At the time the Trident was being built most of the aircraft flying with the airlines were props or turbo props and when you put a propeller into fine pitch at speed it acts like a very big speed brake , I can only think that it was invisaged that the Trident needed to match the braking performance of the other trafic.

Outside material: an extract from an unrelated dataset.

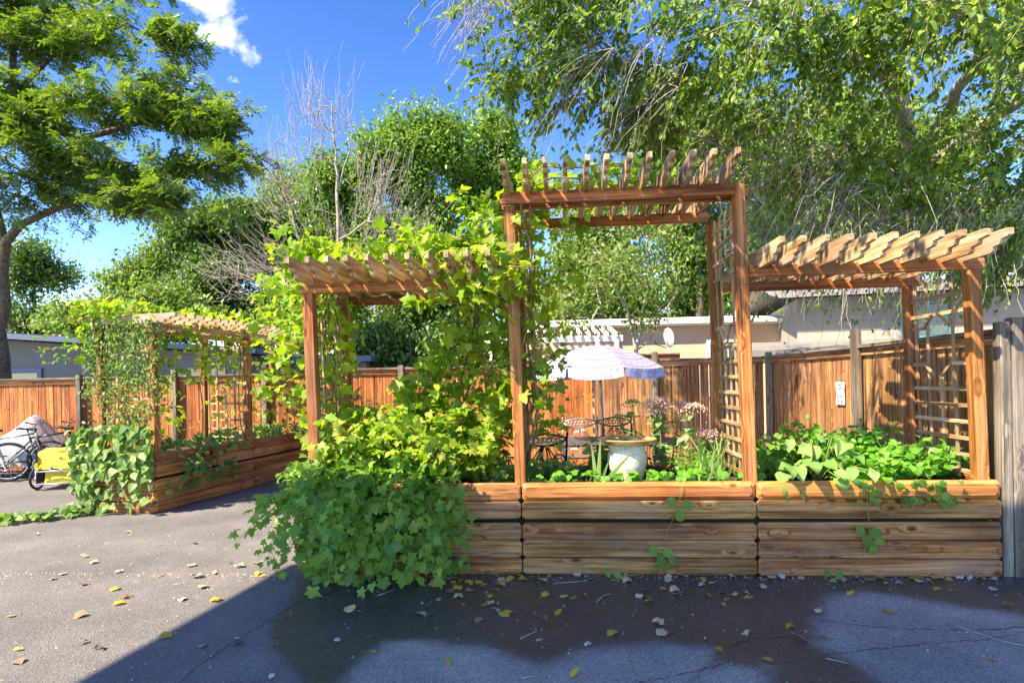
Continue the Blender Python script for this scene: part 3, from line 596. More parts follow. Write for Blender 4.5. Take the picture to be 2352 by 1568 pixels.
for k in range(NP):
    a0, a1 = rot0 + 2*math.pi*k/NP, rot0 + 2*math.pi*(k+1)/NP; m = MB(); V = []; nr, na = 7, 7
    for i in range(nr+1):
        for j in range(na+1):
            t_ = j/na; A_ = a0 + (a1-a0)*t_; flat = math.cos(math.pi/NP)/math.cos(A_-(a0+a1)/2); rr = rim*i/nr; rr2 = rr*(flat*.6 + .4)
            V.append((rr2*math.cos(A_), rr2*math.sin(A_), dome(rr) - .022*math.sin(math.pi*t_)*(i/nr)**2))
    m.poly(V, [(i*(na+1)+j, (i+1)*(na+1)+j, (i+1)*(na+1)+j+1, i*(na+1)+j+1) for i in range(nr) for j in range(na)]); pn = m.build('canopy_panel', um_f, um, MU, True)
    m = MB(); V = []
    for j in range(na+1):
        t_ = .02 + .96*j/na; A_ = a0 + (a1-a0)*t_; flat = math.cos(math.pi/NP)/math.cos(A_-(a0+a1)/2); rr2 = rim*(flat*.6+.4)+.004; zz = zr_ - .022*math.sin(math.pi*t_) + .003
        for q_ in range(3): V.append(((rr2+.008*q_*math.sin(j*2.1))*math.cos(A_), (rr2+.008*q_*math.sin(j*2.1))*math.sin(A_), zz - .055*q_ - (.012 if 0 < j < na else -.006)*(q_ == 2)))
    m.poly(V, [(j*3+q_, j*3+q_+1, j*3+q_+4, j*3+q_+3) for j in range(na) for q_ in range(2)]); m.build('valance', um_v, pn, MU, True)
    m = MB(); m.tube([(.02, 0, 1.93), (rim*.5, 0, dome(rim*.5)-.02), (rim*.97, 0, zr_-.012)], .005, 5); m.build('rib', M['chrome'], um, MU @ Matrix.Rotation(a0, 4, 'Z'))
m = MB(); m.tube([(0.055, 0, .72), (0, 0, 1.99)], .019, 10); m.build('pole', M['pewter'], um, MU, True)
m = MB(); m.lathe([(.03, -.02), (.034, 0), (.026, .02), (.02, .05), (.014, .058), (.001, .06)], 14, (0, 0, 1.99)); m.build('finial', M['white'], um, MU, True)
# oval cast table
tb = empty('patio_table', UX, 'long oval dark metal patio table under the umbrella', 'table')
m = MB(); n = 40
for zz, k in ((.695, 1), (.715, 1.012), (.72, 1.0)):
    for i in range(n):
        a = 2*math.pi*i/n; c_, s_ = math.cos(a), math.sin(a); m.v.append((1.08*k*math.copysign(abs(c_)**.7, c_), .53*k*math.copysign(abs(s_)**.7, s_), zz))
for r_ in (0, 1):
    for i in range(n): m.f.append((r_*n+i, r_*n+(i+1) % n, (r_+1)*n+(i+1) % n, (r_+1)*n+i))
m.f += [tuple(range(n))[::-1], tuple(range(2*n, 3*n))]
tmat, tt, tp = newmat('pierced_table'); c = nd(tt, 'ShaderNodeTexCoord'); v_ = nd(tt, 'ShaderNodeTexVoronoi', i_Scale=22., feature='DISTANCE_TO_EDGE'); tt.links.new(c.outputs['Object'], v_.inputs['Vector'])
tt.links.new(ramp(tt, v_.outputs['Distance'], [(.05, (.20, .205, .22)), (.16, (.03, .03, .034))]), tp.inputs['Base Color']); tp.inputs['Metallic'].default_value = .5; tp.inputs['Roughness'].default_value = .4
TM = Matrix.Translation(UX) @ Matrix.Rotation(R(-4), 4, 'Z'); m.build('tabletop', tmat, tb, TM)
for sx in (-1, 1):
    for sy in (-1, 1):
        m = MB(); m.tube([(sx*.75, sy*.3, .69), (sx*.80, sy*.32, .5), (sx*.70, sy*.27, .22), (sx*.82, sy*.33, .0)], [.022, .026, .02, .024], 8); m.build('leg', M['iron'], tb, TM, True)
def chair(loc, rz, label, mat):
    """cast metal garden chair, back at local +y... sitter faces -y"""
    t = empty('garden_chair', loc, label, 'chair', 'cast metal garden chairs', rz); C = WM[t]; mt = M[mat]
    m = MB(); n = 8; V = []
    for i in range(n+1):
        for j in range(n+1): V.append((-.25+.5*i/n, -.24+.46*j/n, .43 - .025*math.sin(math.pi*i/n)*math.sin(math.pi*j/n)))
    V2 = [(x, y, z-.018) for x, y, z in V]; nn = len(V)
    fs = [(i*(n+1)+j, (i+1)*(n+1)+j, (i+1)*(n+1)+j+1, i*(n+1)+j+1) for i in range(n) for j in range(n)]
    m.poly(V+V2, fs + [tuple(k+nn for k in f)[::-1] for f in fs]); m.build('seat', mt, t, C, True)
    for s in (-1, 1):
        m = MB(); m.tube([(s*.25, .22, 0), (s*.245, .20, .2), (s*.25, .215, .45), (s*.255, .27, .70), (s*.255, .31, .95)], [.018, .014, .016, .015, .012], 8); m.tube([(s*.255, .31, .94), (s*.255, .312, .975)], [.018, .006], 8); m.build('rear_leg', mt, t, C, True)
        m = MB(); m.tube([(s*.25, -.22, 0), (s*.26, -.235, .2), (s*.245, -.22, .42)], [.017, .014, .017], 8); m.build('front_leg', mt, t, C, True)
        m = MB(); m.tube([(s*.262, .24, .66), (s*.29, .05, .68), (s*.29, -.14, .66), (s*.275, -.2, .61), (s*.26, -.21, .43)], [.012, .015, .016, .014, .012], 8)
        m.tube([(s*.28, -.12, .64), (s*.275, -.02, .58), (s*.27, .06, .50), (s*.262, .0, .45), (s*.265, -.06, .49)], .009, 6); m.build('armrest', mt, t, C, True)
    def bk(x, z): return (x, .215 + (z-.45)*.19, z)
    m = MB(); m.tube([bk(-.25, .90), bk(-.15, .925), bk(0, .955), bk(.15, .925), bk(.25, .90)], .013, 8); m.build('top_rail', mt, t, C, True); m = MB(); m.tube([bk(-.25, .885), bk(-.17, .84), bk(0, .815), bk(.17, .84), bk(.25, .885)], .012, 8); m.build('middle_rail', mt, t, C, True); m = MB(); m.tube([bk(-.25, .50), bk(.25, .50)], .012, 8); m.build('lower_rail', mt, t, C, True)
    for k in range(7):
        x = -.15+.05*k; zc = .872 + .012*math.cos(x*9); m = MB(); m.torus(bk(x, zc), (0, 1, -.19), .026, .0065, 14, 5); m.build('ring', mt, t, C, True)
    for s in (-1, 1):
        for off, w_ in ((0, .045), (.05, .085), (.10, .125)):
            m = MB(); m.tube([bk(s*.012, .50), bk(s*w_*.9, .57), bk(s*w_*1.1, .66), bk(s*w_*.7, .74), bk(s*w_*.35, .80)], .008, 6); m.build('scroll', mt, t, C, True)
        m = MB(); m.tube([bk(s*.235, .52), bk(s*.225, .62), bk(s*.20, .68), bk(s*.165, .67), bk(s*.155, .63), bk(s*.18, .605), bk(s*.195, .63)], .009, 6); m.build('scroll', mt, t, C, True)
    return t
chair((.985, 8.62, 0), R(-4), 'sunlit pewter-grey scrollwork chair directly behind the table', 'pewter')
chair((1.50, 8.70, 0), R(-6), 'black scrollwork chair behind the table right of the umbrella pole', 'iron')
chair((.26, 6.72, 0), R(196), 'black scrollwork chair seen from behind at the near left of the table', 'iron')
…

The landing gear speedbrake was only fitted to the 1E so it sujests that it was found to be an unnessesary complication and so omitted from later aircraft.

vintage ATCO
11th Dec 2002, 17:00
I've posted off-forum to SSD.

I spoke to Desmond Penrose last Friday about this. Desmond did much of the test flying on Tridents with 'JC' - John Cunningham. He said to come down quickly in a Trident, you put the outer two 'motors' in reverse, drop a stage of flap and drop the gear, all the gear, and it would come down at 12,000fpm. When I asked if there was ever a procedure for lowering the mains only as a speed brake, he said he had never heard of it. I asked if it were possibly done on just the 1E and he said he doubted if DH would have done a mod for just one series, and it would have been a feature of the Trident which he had never heard of. So there, the thot plickens.

He added when probing the deep stall they would come down at 18,000ft, which was quite exciting as they use to start at 18,000ft!!

I wish people like that would write all this stuff down.

A and C
12th Dec 2002, 08:49
My info on the 1E came from guys who flew the thing for what was then BEA , I guess the only way we will clear this one up is to find a 1E flight manual !.

vintage ATCO
12th Dec 2002, 11:25
Did BEA ever operate the 1E? I don't remember them doing although the memory isn't what it was! :)

treadigraph
12th Dec 2002, 12:58
Neither is mine Vintage ATCO, but strange stutterings from within the grey matter do seem to recall BEA acquiring Northeast (the UK one!) and Channel Airways (?) both of whom operated Tridents... 1Es?

PaperTiger
12th Dec 2002, 20:02
BA had four 1Es:
SWU ex-Kuwait, VYB, VYC and VYE ex-Channel/BKS/Northeast (VYD was written off before the takeover).

vintage ATCO
12th Dec 2002, 21:11
Ah ha! Now all we need is a manual! :D

excrewingbod
13th Dec 2002, 19:42
As far as I am aware it was the 1C that had the option of dropping the main gear, for use as an airbrake, not the 1E.

The option was apparently dropped quite early in the Trident's life. According to the book - Classic Civil Aircraft 5 - Hawker Siddeley Trident, by Max Kingsley-Jones, there was a rumour that someone had tried to land with the nose gear retracted. How true that rumour is, I don't know.

Unfortunately I only have a flight manual for a 2E (G-AZXM), which had the usual speedbrakes. I also have a load of maintenance manuals for Trident 1s, 2s and 3s, but alas not one that covers flying controls, so I can't confirm.

BTW for any Trident fan, the above book by Max Kingsley-Jones, ISBN 0 7110 2132 5, is an excellent read.

excrewingbod
17th Dec 2002, 21:34
When looking through some old engineers lecture notes on the Trident, there was a diagram of the central pedestral, with the switch and warning light, for quote.......

'main landing gear lowered as an additional airbrake'

Shaggy Sheep Driver
19th Dec 2002, 08:48
Hmmmm. The plot thickens....

I wonder if anyone will produce definative evidence - documentary or photographic.

SSD

excrewingbod
19th Dec 2002, 11:00
SSD,

I could email you a scan of the diagram/picture if you want.

I got another bunch of Trident manuals yesterday, and I'm in the process of searching through them.